Wij moeten in deze tijd alle zeilen bijzetten om het huishoudboekje op orde te brengen. Het ministerie van Financiën kan daarbij niet buiten schot blijven, maar wij bezuinigen op verantwoorde wijze. Omdat de dekking in de motie van de heer Bashir ontbreekt, moet ik die motie met kracht ontraden. Ik vind de motie financieel volstrekt onverantwoord.
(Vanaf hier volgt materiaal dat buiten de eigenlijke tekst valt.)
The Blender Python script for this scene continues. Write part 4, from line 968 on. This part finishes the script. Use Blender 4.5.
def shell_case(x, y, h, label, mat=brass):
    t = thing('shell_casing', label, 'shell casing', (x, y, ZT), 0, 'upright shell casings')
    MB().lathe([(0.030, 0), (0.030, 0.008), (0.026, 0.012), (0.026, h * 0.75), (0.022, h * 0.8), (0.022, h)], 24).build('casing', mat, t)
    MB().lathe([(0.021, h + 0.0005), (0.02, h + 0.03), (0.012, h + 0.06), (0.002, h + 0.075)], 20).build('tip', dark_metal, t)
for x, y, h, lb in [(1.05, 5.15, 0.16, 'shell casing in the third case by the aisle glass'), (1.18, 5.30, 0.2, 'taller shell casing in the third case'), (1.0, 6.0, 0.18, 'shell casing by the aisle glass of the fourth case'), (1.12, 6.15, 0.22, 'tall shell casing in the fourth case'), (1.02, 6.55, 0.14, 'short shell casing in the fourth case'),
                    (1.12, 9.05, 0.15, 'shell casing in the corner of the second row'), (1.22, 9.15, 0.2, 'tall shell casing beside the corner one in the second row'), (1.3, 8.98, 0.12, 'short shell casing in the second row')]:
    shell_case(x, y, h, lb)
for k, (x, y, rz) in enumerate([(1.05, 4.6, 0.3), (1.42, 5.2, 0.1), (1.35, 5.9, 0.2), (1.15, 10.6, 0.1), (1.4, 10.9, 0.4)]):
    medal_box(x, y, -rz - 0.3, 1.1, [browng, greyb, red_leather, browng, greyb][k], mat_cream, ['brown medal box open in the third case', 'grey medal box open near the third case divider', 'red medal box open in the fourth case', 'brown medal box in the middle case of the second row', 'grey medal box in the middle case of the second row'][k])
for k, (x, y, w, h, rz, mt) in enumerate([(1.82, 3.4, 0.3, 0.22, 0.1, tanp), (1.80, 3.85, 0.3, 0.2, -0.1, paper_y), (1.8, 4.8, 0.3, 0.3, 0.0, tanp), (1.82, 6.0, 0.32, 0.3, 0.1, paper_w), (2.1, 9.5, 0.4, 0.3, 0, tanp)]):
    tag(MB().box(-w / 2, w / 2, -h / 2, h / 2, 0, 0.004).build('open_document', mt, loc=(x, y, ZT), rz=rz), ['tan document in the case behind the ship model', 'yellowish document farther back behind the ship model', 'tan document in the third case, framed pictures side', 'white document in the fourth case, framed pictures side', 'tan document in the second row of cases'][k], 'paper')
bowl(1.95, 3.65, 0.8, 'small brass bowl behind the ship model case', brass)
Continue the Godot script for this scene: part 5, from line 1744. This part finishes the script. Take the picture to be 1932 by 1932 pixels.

De heer Van Vliet verzoekt de regering met zijn motie om in de toekomst geen enkele regeling meer te hanteren zonder boeteoplegging of een andere vorm van fiscale vervolging. Ik kan de heer Van Vliet geruststellen, want in wezen is deze motie ondersteuning van mijn beleid. Ik heb afgelopen augustus een inkeerregeling voor de duur van maximaal één jaar voorgesteld. Die hing samen met het wetsvoorstel Wet vereenvoudiging formeel verkeer Belastingdienst. Daarmee wordt de navorderingstermijn bij fraude en opzettelijke misleiding van de Belastingdienst verlengd van vijf naar twaalf jaar, ook in binnenlandse situaties. Voor buitenlandse situaties was dat al het geval. Om dat van flankerend beleid te voorzien, heb ik een inkeerregeling voorgesteld om niet te worden opgeschept met een ellenlange overgangstermijn. Deze inkeerregeling geldt tot 1 juli aanstaande. Per 1 juli 2014 geldt een boete van 30% en per 1 juli 2015 wordt die boete verhoogd naar 60%. Dat is dus een aanscherping van het boetebeleid zoals dat voordien gold. Ik denk dat ik daarmee volledig handel in de geest van wat de heer Van Vliet bedoelt.

De voorzitter:

Is daarmee het oordeel over deze motie dat zij ondersteuning van beleid is?

Staatssecretaris Weekers:

Ik zou eigenlijk de heer Van Vliet willen vragen om, gezien mijn uitleg, de motie in te trekken. Zij is daarmee immers overbodig geworden.

De heer Van Vliet (PVV):

Hiermee hebben wij wat meer duidelijkheid gekregen dan in het algemeen overleg. Daarin werd gesproken over voorlopige inkeerregelingen. Inkeerregelingen kun je noemen zoals je wilt, maar ik wil dat er boetes worden gehanteerd. Ik begrijp dat dit na afloop van deze regeling altijd het geval zal zijn.

Staatssecretaris Weekers:

Het antwoord is heel kort: ja.

De heer Van Vliet (PVV):

Dan trek ik mijn motie in.

De voorzitter:

Aangezien de motie-Van Vliet (31066, nr. 183) is ingetrokken, maakt zij geen onderwerp van beraadslaging meer uit.

De beraadslaging wordt gesloten.

De voorzitter:

Stemming over de ingediende motie vindt plaats op dinsdag 3 december 2013.

De vergadering wordt enkele ogenblikken geschorst.